Not strangers to exploring different creative mediums, I asked Linnell what he thought of the internet. "We have our own. website now. There's also a newsgroup where I believe people chat about concerts or songs - people who maybe should get outdoors more often." Still another avenue for TMBG is their Dial-A-Song service. "We've been running the thing since '83. It's really the simplest way to get out new material. When you're on the road, you have to carry your gear back and forth to the clubs, and there is so much other business stuff. The Dial-A-Song requires no work. Really, it's peculiar to me that no one else does this. You can call up and listen to new They Might Be Giants. Some people have tried to tell us to make a profit of it, but we've stood our ground. For time immemorial you get to hear material that is not on a record and does not overlap with our recorded material."
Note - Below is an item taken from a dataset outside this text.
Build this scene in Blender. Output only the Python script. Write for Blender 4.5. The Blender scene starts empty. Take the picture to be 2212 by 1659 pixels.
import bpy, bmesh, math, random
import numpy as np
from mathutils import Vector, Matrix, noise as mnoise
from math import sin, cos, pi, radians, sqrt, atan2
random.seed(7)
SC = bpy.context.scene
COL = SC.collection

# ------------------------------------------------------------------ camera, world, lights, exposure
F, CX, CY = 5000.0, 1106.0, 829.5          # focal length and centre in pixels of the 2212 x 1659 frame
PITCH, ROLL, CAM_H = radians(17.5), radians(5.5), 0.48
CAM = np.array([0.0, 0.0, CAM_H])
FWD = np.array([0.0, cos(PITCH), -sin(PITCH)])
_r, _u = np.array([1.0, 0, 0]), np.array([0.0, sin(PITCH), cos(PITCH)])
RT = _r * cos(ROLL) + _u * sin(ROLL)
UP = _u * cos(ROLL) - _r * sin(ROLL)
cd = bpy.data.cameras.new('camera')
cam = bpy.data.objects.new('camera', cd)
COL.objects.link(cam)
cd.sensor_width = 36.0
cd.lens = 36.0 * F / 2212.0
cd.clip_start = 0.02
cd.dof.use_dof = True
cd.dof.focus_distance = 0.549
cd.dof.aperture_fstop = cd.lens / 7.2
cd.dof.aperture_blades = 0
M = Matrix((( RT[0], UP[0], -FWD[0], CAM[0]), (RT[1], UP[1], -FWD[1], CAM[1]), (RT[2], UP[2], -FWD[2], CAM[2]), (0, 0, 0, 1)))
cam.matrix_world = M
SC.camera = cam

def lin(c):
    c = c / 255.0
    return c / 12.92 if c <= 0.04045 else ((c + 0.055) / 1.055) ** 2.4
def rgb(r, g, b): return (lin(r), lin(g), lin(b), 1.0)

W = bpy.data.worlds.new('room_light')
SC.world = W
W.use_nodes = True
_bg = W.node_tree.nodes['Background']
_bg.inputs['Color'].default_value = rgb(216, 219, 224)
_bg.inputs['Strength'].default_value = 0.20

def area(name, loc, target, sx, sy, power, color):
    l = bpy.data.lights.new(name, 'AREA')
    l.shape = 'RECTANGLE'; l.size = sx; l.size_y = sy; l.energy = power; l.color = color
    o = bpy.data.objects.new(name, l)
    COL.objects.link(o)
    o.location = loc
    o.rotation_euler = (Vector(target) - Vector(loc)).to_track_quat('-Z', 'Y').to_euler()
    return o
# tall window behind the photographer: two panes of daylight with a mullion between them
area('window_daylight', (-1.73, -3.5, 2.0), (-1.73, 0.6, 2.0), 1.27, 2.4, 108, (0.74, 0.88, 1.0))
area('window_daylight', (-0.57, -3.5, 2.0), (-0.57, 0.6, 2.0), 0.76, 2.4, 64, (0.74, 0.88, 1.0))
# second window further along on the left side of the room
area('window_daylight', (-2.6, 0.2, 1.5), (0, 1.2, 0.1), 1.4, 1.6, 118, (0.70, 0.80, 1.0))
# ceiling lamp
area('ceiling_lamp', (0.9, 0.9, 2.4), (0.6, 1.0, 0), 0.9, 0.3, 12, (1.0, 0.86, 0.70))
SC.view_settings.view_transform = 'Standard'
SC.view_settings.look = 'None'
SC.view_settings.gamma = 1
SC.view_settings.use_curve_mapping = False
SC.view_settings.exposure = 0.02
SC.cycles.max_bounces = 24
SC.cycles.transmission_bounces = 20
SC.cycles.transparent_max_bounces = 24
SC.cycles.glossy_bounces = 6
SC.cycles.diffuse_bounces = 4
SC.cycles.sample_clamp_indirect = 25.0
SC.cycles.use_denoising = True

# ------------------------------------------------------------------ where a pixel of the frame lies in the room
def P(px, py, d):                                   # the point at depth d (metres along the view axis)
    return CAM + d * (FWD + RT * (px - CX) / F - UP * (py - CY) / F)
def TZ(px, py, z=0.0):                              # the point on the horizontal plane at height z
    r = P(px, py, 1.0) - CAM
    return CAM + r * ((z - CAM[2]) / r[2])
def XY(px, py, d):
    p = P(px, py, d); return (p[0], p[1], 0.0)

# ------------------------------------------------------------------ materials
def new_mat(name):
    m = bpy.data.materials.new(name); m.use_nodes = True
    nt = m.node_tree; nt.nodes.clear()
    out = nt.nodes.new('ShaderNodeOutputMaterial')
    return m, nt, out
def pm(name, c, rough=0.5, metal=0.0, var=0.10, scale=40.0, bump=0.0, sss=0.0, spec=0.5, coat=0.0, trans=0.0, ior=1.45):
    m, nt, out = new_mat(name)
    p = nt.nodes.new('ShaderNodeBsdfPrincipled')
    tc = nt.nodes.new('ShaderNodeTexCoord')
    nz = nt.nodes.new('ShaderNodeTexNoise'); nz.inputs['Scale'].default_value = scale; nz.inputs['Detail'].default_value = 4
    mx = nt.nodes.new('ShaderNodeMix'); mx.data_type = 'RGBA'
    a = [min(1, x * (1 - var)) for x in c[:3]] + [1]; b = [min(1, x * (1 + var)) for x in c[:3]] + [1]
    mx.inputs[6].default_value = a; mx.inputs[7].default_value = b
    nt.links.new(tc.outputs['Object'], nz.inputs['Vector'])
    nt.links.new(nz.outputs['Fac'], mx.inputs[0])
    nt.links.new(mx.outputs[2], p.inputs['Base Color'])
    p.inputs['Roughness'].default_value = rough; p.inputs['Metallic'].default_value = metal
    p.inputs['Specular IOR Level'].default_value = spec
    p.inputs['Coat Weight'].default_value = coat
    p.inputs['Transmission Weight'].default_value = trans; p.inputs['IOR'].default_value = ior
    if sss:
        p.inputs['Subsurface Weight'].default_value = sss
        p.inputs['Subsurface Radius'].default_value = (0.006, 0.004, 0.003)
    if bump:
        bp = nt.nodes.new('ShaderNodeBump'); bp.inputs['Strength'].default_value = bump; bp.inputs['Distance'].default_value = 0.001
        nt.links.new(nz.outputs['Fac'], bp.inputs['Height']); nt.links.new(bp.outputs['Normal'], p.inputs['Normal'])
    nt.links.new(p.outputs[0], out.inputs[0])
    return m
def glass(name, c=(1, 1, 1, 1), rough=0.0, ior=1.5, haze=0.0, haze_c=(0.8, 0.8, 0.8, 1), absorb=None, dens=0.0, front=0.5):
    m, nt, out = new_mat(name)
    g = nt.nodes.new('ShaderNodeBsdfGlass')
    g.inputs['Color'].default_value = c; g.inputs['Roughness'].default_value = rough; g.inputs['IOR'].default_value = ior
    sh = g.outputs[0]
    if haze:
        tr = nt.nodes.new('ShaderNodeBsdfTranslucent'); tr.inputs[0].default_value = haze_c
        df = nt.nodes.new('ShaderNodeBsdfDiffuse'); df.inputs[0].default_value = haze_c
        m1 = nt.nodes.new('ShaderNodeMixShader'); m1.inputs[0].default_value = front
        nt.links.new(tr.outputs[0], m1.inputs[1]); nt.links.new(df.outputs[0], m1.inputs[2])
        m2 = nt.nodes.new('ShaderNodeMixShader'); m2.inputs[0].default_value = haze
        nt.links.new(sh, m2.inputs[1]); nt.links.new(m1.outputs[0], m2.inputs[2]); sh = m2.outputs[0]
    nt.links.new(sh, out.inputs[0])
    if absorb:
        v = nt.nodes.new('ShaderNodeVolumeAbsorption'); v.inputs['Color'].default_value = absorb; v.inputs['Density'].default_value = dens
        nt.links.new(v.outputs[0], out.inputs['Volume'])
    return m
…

With the volume of their recordings, I wondered if he had a favorite song or album. Some artists respond that they treat their songs like children, so then they love them all equally. "That's a pretty evasive response. We've used that one before, Linnell responded. "We probably do have favorite songs. We don't really think that lovingly about our songs. As parents, we'd probably be the type that says, 'You'll have to pay your own college tuition."
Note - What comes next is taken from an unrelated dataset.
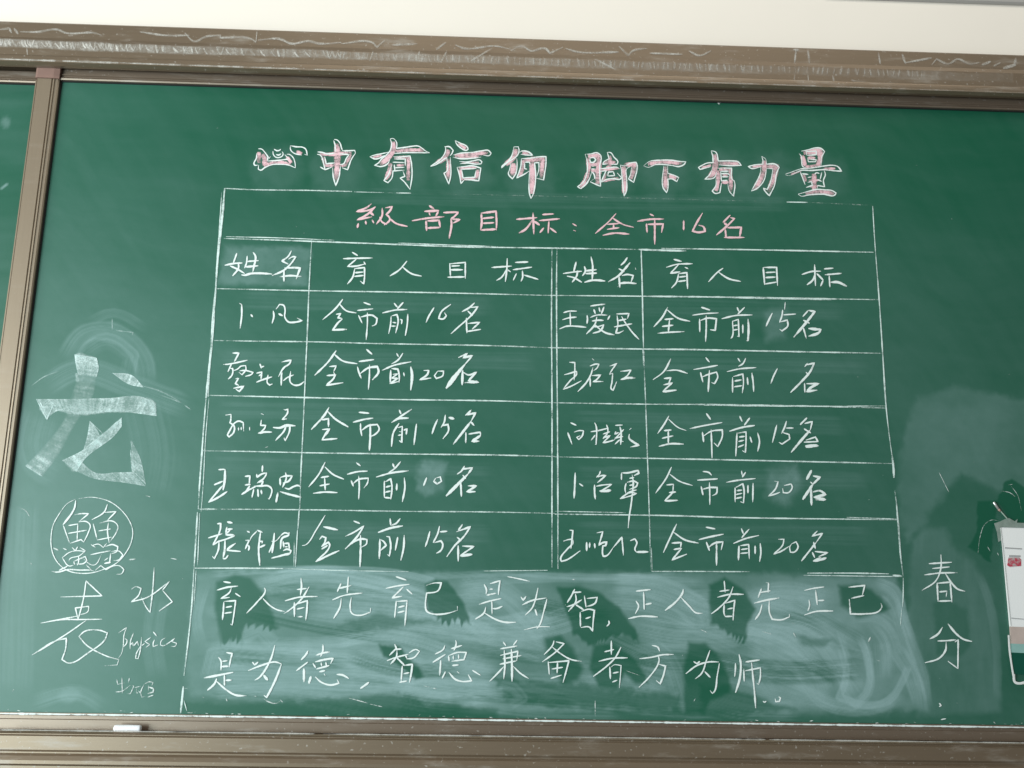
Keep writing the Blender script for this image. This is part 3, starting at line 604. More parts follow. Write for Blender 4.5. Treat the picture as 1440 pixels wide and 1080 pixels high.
row('handwritten name in the third row, left half', (285, 560, 9, """290,215 360,205 355,290 345,310 400,355 390,440 335,490 315,465 350,400 400,320 460,290 515,310 520,420; 1.6:455,370 455,410; 1.8:490,365 490,405; 1.8:595,365 598,410
|740,195 775,210; 745,275 735,345 800,345 780,390 740,420; 2.8:700,445 780,430 880,430
|1025,140 1050,150 1080,140 1075,190 1010,270 1070,262; 3:890,370 980,375 1060,345 1175,350; 1040,330 1050,370 920,540; 1050,365 1105,350 1100,420 1045,540 1030,500""", 2.3))
row('goal in the third row, left half', (435, 560, N, """3:155,70 120,130 15,245; 3:145,105 200,160 305,225; 95,170 150,160 150,225; 100,245 160,240 130,290; 2.8:150,240 100,325 220,315
|385,110 468,118; 2.8:340,188 430,165 498,155; 400,195 400,240 410,295; 410,250 460,215 530,205 545,240 515,280 475,300; 3:475,200 475,300 468,410
|700,90 715,125; 800,85 730,130 640,190; 2.8:640,190 700,160 775,155; 700,195 655,270 640,378; 690,230 725,220 720,345 700,330; 700,260 720,262; 690,290 720,285; 735,250 760,240 755,285; 835,200 825,280 815,365
|1000,165 975,220 955,280|1060,130 1050,190 1025,230; 3.4:1085,150 1130,162; 1035,215 1080,205 1085,250 1040,318
|2.6:1215,135 1260,95 1230,130 1295,115 1260,180; 3.4:1262,178 1120,360; 1255,180 1285,215; 1220,265 1218,350; 1240,280 1330,265 1335,290; 3.6:1335,290 1270,335 1325,335""", 2.4))
row('handwritten name in the third row, right half', (775, 565, 9, """245,265 320,300; 2.6:210,390 240,470 265,540; 290,385 360,365 410,370 395,430 350,480 325,450 370,430
|550,265 570,310 570,540 555,540; 500,380 600,365 720,335; 560,420 505,490; 700,290 715,330 720,400; 655,410 745,380; 720,395 655,470; 665,455 745,430 655,520; 650,520 710,510 800,485
|1.8:810,300 905,295; 820,375 805,410 860,390; 870,315 885,380 880,545; 920,350 800,480; 805,460 910,440; 870,480 805,540; 890,500 915,505; 1015,335 990,355; 2.8:990,410 985,460 1040,510 1110,550 1000,575""", 2.2))
row('goal in the third row, right half', (910, 565, N, """170,110 130,180 80,250; 1.7:165,135 240,200 305,225; 130,225 190,220; 165,225 165,325; 115,285 205,265; 2.6:90,348 180,328 285,330
|460,90 495,140; 330,210 450,185 585,162; 430,235 440,315; 435,270 500,230 585,220 585,270 550,350 520,320; 498,215 502,330 505,440
|720,110 740,155; 800,125 755,185; 2.8:640,230 740,200 838,185; 700,240 695,330 690,425; 705,245 770,235 770,310 765,395 740,380; 715,275 760,270; 710,310 755,300; 705,355 755,335; 800,270 815,320; 860,240 875,310 860,390
|1010,180 975,320|1085,150 1070,200 1045,250; 1080,205 1140,205; 1055,240 1105,255 1110,290 1050,330 1025,315
|2.6:1245,125 1190,180; 1225,170 1285,155 1270,220; 3.4:1270,220 1200,300 1120,395; 1220,210 1275,245; 1235,300 1310,275 1330,310 1220,315; 4:1230,345 1330,340 1235,355""", 2.3))
row('handwritten name in the fourth row, left half', (275, 640, 9, """290,185 375,180; 3.4:375,180 370,320 350,445; 235,378 350,330; 350,380 165,600; 165,600 300,530 405,460
|625,270 690,265 680,380; 625,380 700,370; 690,385 640,460 580,500; 590,500 680,440 780,390; 850,130 845,215; 775,240 780,280 840,240 905,225; 905,225 870,290 780,355; 790,350 860,325; 860,330 830,390; 740,395 850,390 920,390 965,430 955,510 930,560 920,545; 740,430 715,540; 790,430 795,530; 3:830,440 840,495
|1140,220 1150,290 1100,410; 2.8:1070,290 1075,385; 1070,285 1140,265 1225,265 1180,330 1105,355; 1130,415 1180,430 1240,400 1300,385 1335,405; 2.8:1045,470 1020,600; 2.8:1070,462 1160,490 1340,535""", 2.5))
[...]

As the interview wound down I wanted to conclude with an open-ended question. I was sure he'd gone through the interview process a great many times, so I wanted to know if there were any questions he wished he would have been asked. "You probably should have asked me that at the beginning," he joked. Does their music fit more with the 90's? "We are a very contemporary band. We've always been wary of the idea of being fashionable, though. It's not a real dependable type of career move. If you end up being successful at something that's not your personal thing you're going to be miserable."